ALA has a comprehensive system of assertions that indicate known problems with each occurrence record. For instance, there are assertions for the latitude and longitude being swapped, and for coordinates of terrestrial animals that appear in the ocean. Most of the assertions come from the data cleaning efforts of ALA, but some of them also come from users reporting issues with individual records.
The import will ignore irrelevant records, and try to assign assumed
valid
or assumed invalid
ratings to each occurrence based on the ALA assertions that are present. The exact combination of assertions that will cause a record to be marked as “assumed invalid” has not been decided upon yet, but we are currently using reasonable defaults.
We hope to get access to the accurate coordinates for obfuscated occurrences. The obfuscated occurrences may or may not be shown on the map, but the accurate coordinates will not be display. The accurate coordinates will only be used to generate distribution maps, which will not contain any individual occurrence coordinates when displayed.
Implementation
The syncing will be performed by python scripts. These are currently available from https://github.com/jcu-eresearch/Edgar/tree/master/importing
A cron job will be set up to run a single script, which is currently called ala_db_update.py
. There is a configuration file that contains database connection settings and options to control minor behaviours of the importer, such as how much information is logged while it runs.
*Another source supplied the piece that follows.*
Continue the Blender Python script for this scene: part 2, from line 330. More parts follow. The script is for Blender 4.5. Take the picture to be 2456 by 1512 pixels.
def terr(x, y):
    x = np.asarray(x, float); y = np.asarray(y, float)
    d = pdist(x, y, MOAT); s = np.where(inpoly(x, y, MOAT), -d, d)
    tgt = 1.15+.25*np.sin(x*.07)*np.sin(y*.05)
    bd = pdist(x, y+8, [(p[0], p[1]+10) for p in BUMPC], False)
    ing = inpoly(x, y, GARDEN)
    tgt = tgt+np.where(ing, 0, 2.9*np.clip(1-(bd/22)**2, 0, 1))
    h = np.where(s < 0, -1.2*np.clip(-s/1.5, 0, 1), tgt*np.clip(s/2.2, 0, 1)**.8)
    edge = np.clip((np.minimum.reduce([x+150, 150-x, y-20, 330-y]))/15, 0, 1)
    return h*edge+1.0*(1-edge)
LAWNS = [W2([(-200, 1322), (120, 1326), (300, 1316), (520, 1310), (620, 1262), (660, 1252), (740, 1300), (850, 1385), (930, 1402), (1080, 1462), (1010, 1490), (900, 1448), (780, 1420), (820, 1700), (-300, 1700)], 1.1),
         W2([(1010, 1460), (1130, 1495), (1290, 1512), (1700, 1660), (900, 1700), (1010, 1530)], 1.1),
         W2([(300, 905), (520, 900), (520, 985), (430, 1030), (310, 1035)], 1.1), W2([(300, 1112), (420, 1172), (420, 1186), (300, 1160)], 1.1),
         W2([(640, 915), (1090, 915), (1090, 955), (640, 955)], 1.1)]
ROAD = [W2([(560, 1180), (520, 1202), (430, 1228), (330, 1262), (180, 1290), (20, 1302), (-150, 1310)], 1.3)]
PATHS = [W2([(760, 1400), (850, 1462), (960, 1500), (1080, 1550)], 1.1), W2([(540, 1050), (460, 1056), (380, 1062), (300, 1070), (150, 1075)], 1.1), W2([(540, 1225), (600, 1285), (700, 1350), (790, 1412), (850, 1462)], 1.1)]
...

The syncing process roughly involves these steps:
- Record the start time for the import
- Get the last import time from the database
- Query ALA for a list of all bird species
- Update the species in the database
- Query ALA for occurrence records that have been changed or added since the last import time
- Add and update occurrences in the database
- Delete occurrences from the database that no longer exist at ALA
- Check that the number of occurrences in the local database matches the number of occurrences at ALA
- Update the last import time in the database to the time that the import started
If the import fails, the last import time will not be updated in the database. This will ensure that the next run of the importer will get all of the occurrences that the failed run did not.